May 9

What was advertised in a colonial American newspaper 250 years ago today?

Providence Gazette (May 9, 1772).

“Ladies and Gentlemen … will be used in the most genteel Manner.”

When Richard Mathewson of East Greenwich, Rhode Island, “opened a House … for entertaining Gentlemen,” he placed an advertisement in the April 4, 1772, edition of the Providence Gazette.  He also stabled horses and “carries on the Baker’s Business,” offering those “and other Conveniences” for entertaining “in the best Manner.”  One of his competitors, William Arnold, saw in that advertisement an opportunity.  Three weeks later, he began running his own notices that made explicit reference to Mathewson’s advertisement.  “WHEREAS in the Providence Gazette, of April 4,” Arnold declared, “we find an Advertisement setting forth, that Richard Mathewson … will entertain Horses and Men; I therefore, in Compassion to the tender and delicate Constitutions of the fair Sex, have opened the Doors of my House to both Ladies and Gentlemen.”  He pledged that all customers “may depend they will be used in the most genteel Manner” as they enjoyed the amenities at “one of the most convenient Houses, well fitted with Lodgings, and stored with Provisions of the best Kind.”
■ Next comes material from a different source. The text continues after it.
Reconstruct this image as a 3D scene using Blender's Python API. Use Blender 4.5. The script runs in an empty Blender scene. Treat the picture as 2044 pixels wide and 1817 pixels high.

Only on rare occasions did eighteenth-century advertisers make direct mention of their competitors.  They frequently made generalizations about offering the lowest prices, stocking the most extensive inventory, or providing the best customer service relative to what consumers would find elsewhere in town, but very rarely did they name their competitors or make direct comparisons between their goods and services.  Arnold decided that such a comparison would serve him well in his marketing efforts, distinguishing his public house and inn from the one operated by Mathewson.  In making his business accessible to “the fair Sex,” he implied that he cultivated a more genteel atmosphere than Mathewson managed for “Gentlemen, and their Horses” at his establishment.  Arnold suggested that the presence of “both Ladies and Gentlemen” meant that his customers could expect a more refined environment than they would experience at Mathewson’s “House … for entertaining Gentlemen.”  Taverns and coffeehouses often tended to be masculine homosocial spaces in early America, but Arnold surmised that running an appropriately “genteel” house of entertainment could attract patrons less interested in visiting one that marketed itself as catering primarily to “Gentlemen, and their Horses.”